Nach dem Urteil aus Karlsruhe hat die Bundesregierung kurz vor der Bundestagswahl ein neues Klimagesetz vorgelegt. Bis 2035 sollen nun 65 anstatt 55 Prozent der Treibhausgase eingespart werden. Ab 2045 soll Deutschland zudem klimaneutral sein, d.h. dass nur noch so viel Treibhausgas ausgestoßen wird wie auch gebunden werden kann. Für die Sektoren Verkehr und Industrie wurden neue Emissionsziele festgelegt, ebenso wie für die Bereiche Gebäude, Energie, Landwirtschaft und Abfall.

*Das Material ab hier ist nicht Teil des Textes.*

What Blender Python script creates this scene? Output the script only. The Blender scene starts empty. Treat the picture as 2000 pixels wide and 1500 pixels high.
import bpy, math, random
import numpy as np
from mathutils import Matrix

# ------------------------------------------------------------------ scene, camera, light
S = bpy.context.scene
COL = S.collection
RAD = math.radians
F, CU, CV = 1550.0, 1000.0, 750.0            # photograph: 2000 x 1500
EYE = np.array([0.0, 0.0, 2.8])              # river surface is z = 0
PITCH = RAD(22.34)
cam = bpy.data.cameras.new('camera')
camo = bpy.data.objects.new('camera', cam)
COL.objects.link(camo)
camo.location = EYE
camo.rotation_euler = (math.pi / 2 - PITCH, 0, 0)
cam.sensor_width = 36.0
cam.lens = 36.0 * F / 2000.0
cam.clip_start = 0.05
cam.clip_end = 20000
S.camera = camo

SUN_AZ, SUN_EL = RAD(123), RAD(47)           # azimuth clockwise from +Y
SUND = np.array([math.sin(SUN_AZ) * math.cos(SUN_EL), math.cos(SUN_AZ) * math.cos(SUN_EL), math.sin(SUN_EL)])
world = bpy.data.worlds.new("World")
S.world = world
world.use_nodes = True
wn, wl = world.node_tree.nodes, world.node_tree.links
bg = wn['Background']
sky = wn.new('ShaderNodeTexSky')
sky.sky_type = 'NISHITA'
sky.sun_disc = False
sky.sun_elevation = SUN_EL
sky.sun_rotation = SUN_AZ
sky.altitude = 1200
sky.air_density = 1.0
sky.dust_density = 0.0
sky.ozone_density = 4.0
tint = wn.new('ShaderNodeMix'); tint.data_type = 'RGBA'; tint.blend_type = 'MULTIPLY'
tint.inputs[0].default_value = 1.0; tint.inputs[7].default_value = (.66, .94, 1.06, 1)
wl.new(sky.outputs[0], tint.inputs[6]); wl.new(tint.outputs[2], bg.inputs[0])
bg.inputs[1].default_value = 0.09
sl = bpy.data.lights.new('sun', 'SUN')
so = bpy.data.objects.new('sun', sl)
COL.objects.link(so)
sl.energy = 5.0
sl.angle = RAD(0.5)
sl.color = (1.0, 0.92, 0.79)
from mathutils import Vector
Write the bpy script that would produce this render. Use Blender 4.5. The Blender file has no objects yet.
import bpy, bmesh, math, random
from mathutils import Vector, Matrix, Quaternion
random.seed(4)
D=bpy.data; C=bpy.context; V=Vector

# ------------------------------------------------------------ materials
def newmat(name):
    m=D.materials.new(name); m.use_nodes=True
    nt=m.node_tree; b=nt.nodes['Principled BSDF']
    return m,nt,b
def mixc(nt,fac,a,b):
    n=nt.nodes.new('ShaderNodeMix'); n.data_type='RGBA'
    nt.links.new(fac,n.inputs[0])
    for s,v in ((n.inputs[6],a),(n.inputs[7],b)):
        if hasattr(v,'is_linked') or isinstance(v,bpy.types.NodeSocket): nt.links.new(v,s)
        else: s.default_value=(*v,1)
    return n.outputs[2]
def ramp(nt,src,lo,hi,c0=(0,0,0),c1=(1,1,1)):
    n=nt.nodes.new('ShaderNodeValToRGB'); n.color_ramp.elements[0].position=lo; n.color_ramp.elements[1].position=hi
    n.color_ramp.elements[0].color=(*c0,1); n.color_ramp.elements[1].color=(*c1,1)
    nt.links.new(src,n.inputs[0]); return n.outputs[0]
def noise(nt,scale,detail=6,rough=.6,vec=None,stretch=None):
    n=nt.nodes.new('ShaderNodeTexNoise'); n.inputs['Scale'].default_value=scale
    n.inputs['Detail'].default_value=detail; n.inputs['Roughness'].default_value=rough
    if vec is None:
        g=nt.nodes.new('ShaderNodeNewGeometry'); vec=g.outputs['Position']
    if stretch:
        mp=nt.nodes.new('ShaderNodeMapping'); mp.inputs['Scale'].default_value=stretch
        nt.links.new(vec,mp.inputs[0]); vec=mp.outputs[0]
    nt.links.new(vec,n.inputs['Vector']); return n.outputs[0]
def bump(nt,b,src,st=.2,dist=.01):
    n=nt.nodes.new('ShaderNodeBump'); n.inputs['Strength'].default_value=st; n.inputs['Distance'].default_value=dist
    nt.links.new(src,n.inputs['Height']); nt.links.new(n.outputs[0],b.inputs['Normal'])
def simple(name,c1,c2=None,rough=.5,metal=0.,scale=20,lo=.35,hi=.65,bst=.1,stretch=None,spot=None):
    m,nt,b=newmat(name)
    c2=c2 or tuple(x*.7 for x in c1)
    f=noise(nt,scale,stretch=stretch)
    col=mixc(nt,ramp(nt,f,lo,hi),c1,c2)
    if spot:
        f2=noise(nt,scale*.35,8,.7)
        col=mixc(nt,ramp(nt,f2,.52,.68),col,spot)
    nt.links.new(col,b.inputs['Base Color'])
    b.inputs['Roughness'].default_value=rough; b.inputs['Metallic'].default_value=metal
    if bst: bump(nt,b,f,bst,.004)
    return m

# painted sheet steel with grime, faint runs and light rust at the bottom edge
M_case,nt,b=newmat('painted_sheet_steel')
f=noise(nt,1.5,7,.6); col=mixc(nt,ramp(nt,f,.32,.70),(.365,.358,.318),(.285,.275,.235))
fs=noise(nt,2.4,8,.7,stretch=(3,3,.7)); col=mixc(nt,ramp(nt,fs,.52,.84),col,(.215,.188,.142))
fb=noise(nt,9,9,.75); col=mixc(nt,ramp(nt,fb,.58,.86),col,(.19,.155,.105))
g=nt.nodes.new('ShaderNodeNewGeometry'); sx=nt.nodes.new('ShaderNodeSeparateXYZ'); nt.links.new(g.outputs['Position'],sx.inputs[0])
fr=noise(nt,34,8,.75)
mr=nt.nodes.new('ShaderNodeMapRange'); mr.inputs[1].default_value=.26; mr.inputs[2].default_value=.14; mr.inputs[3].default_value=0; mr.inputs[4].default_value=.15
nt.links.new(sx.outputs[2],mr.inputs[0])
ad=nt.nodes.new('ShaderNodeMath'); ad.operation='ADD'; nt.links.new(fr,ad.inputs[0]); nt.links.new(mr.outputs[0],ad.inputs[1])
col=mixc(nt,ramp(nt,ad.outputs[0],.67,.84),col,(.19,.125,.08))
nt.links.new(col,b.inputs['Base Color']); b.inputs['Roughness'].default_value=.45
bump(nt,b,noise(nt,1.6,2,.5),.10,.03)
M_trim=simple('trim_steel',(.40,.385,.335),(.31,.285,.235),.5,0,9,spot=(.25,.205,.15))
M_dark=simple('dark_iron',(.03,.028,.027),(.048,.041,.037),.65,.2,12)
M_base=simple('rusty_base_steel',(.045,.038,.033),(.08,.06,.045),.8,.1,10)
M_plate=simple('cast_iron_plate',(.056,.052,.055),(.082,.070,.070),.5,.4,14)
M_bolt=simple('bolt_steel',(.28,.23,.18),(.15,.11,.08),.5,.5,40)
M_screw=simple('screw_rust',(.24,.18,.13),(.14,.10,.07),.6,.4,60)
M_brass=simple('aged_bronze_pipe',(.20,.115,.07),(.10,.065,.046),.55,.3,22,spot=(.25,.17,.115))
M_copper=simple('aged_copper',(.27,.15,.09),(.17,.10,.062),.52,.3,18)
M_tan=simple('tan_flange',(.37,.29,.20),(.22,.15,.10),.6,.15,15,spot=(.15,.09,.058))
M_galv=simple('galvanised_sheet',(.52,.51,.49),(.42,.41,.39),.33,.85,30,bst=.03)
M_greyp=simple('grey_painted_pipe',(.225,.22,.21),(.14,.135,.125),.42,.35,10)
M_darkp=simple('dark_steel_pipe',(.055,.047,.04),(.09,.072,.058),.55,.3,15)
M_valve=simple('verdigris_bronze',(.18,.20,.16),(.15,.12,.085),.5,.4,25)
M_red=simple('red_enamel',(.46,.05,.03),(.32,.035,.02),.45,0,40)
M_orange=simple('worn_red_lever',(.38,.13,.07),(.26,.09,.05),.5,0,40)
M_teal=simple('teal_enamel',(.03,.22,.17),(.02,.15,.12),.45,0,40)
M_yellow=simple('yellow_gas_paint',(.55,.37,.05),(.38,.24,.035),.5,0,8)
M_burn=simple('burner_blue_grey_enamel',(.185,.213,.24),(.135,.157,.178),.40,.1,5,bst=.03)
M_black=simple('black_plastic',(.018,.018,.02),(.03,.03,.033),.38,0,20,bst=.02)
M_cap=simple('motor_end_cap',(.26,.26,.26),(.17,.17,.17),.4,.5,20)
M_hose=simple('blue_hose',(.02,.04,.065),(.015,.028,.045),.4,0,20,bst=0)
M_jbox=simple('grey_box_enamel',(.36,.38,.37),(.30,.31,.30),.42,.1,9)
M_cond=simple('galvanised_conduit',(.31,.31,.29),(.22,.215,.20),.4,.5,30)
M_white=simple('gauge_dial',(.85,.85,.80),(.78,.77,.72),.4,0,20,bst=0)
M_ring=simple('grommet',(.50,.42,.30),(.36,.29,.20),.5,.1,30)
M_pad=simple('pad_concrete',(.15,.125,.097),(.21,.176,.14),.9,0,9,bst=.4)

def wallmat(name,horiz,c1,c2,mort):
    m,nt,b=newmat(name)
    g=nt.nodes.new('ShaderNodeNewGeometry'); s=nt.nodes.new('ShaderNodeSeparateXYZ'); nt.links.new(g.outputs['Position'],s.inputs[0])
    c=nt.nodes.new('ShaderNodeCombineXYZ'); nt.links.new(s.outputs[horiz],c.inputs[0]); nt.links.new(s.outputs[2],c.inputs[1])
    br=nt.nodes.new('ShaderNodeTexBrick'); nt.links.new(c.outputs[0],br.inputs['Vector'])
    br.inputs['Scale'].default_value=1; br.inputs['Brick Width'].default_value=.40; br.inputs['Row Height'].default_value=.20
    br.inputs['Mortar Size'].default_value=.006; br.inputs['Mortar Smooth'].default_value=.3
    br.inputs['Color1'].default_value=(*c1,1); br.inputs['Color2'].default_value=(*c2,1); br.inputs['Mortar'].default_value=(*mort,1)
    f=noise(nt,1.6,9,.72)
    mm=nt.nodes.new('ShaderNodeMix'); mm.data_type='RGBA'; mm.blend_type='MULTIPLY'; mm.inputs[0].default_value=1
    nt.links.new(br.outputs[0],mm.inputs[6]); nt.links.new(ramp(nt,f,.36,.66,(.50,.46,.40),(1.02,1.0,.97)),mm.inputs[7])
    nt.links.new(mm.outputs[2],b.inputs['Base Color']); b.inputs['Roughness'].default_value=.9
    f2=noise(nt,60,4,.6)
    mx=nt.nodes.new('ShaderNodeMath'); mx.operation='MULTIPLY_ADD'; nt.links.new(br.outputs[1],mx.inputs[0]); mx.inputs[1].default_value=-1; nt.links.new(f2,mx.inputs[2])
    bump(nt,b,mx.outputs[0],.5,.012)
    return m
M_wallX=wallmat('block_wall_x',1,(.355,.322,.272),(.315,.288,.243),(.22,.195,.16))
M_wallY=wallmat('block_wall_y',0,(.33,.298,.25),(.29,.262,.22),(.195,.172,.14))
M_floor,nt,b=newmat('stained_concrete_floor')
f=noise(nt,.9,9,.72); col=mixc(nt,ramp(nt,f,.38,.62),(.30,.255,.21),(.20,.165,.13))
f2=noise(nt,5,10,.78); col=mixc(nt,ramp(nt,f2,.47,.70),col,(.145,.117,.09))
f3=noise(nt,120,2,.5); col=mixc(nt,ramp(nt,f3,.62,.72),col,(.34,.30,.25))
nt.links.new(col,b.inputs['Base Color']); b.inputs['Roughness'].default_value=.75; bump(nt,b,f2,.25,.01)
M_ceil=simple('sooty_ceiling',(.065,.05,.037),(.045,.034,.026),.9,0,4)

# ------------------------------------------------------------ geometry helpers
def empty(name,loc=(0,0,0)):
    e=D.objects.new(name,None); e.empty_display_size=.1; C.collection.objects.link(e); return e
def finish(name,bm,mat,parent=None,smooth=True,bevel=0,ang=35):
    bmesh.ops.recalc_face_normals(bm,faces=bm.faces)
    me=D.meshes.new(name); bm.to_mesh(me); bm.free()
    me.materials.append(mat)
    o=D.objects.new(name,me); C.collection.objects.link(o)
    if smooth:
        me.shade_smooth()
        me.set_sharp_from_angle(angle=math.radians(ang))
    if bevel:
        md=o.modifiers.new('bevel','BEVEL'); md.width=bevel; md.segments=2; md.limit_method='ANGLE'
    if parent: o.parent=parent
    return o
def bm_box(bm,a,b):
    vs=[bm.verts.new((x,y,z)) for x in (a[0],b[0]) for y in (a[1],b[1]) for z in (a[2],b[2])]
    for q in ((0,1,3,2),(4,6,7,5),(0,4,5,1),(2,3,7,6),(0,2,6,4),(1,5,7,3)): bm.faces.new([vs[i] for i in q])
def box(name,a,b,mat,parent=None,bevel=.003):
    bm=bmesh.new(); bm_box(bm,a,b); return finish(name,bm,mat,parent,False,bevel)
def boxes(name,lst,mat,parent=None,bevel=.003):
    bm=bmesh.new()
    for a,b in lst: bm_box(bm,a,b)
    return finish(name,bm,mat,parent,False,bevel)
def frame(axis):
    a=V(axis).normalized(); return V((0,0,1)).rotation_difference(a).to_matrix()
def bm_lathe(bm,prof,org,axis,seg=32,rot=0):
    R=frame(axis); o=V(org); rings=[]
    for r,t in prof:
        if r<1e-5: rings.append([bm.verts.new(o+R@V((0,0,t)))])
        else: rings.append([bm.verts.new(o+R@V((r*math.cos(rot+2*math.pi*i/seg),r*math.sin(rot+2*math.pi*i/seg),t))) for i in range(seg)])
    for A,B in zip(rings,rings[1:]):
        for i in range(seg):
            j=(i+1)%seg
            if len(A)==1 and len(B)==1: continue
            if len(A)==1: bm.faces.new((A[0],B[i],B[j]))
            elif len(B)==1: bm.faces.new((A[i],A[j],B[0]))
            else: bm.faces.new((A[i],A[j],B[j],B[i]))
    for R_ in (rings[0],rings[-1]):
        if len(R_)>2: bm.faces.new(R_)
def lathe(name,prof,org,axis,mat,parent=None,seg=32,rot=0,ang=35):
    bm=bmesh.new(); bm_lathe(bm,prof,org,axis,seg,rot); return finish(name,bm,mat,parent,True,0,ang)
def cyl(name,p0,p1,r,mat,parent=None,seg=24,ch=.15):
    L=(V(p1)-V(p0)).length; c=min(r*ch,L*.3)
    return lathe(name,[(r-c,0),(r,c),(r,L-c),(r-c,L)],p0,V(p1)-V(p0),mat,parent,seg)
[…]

Marie-Luise Beck, Geschäftsführerin des deutschen Klima-Konsortiums (nicht zu verwechseln mit Marie-Luise Beck von den Grünen) sagte im Deutschlandfunk, die neuen Ziele der Bundesregierung seien sehr ambitioniert, "wenn man auf die Umsetzung schaut".
Infstruktur im Bereich Verkehr entscheidend
Im Bereich Verkehr sei die Infrastruktur der entscheidende Faktor, diese müsse sich ändern, forderte sie. "Breite Fahrradwege ziehen Radfahrer an, breite Straßen Autofahrer", das zeige etwa ein Vergleich der beiden Großstädte Kopenhagen und Berlin. 60 Prozent der Menschen fahren in Kopenhagen mit dem Fahrrad, 20 Prozent in Berlin und das bei einer ähnlichen Wetterlage.
Zwar sei im vergangenen Jahr das Klimaziel von minus 40 Prozent gegenüber 1990 eingehalten worden. Aber – so Beck – "der Wermutstropfen war: Ohne Corona wären auch diese Ziele, die jetzt viel höher angesetzt werden, nicht eingehalten worden." Den enormen Rückgang beim Verkehr in Höhe von elf Prozent werde man im kommenden Jahr nicht halten können, geschweige denn absenken. "Da muss sich ein Verkehrsminister sehr, sehr viel einfallen lassen, um hinterherzukommen, so Beck.
Der Wandel der Infrastruktur im Verkehr sei eine langfristigere Aufgabe, die man aber mit viel Dynamik angehen müsse. Die Schiene etwa sei letztes Jahr nicht ausgebaut worden, Straßen dafür schon, kritisierte Beck.
Industrie braucht einen verlässlichen Rahmen
Für die Wirtschaft forderte Marie-Luise Beck beim Klimaschutz "langfristige verlässliche Pfade und Wege", denn für Investitionsentscheidungen sei kurzfristiges Handeln "sehr schwierig". Zudem seien Chancen verpasst worden. Als Beispiel nannte sie die Zwei-Grad-Initiative deutscher Unternehmer, die beim Klimaschutz eine Vorreiterrolle spielen wollten. Die Politik habe aber nicht die Rahmenbedingungen geschaffen.
Kohlestrom könnte bald unrentabel werden
Der Kohlekompromiss sei eine Aufgabe für die nächste Regierung, sagte Beck im Dlf. Er müsse Entschädigungen für die Industrie und Strukturhilfen für die Regionen beinhalten und dennoch einen schnelleren Kohleausstieg ermöglichen. Denn wenn der CO2-Preis pro Tonne Kohle durch den Emmissionshandel weiter ansteigt, könnte die Kilowattstunde Kohlestrom so teuer werden, dass sie keine Abnehmer mehr findet. Ein solches Produkt sei dann raus aus dem Markt.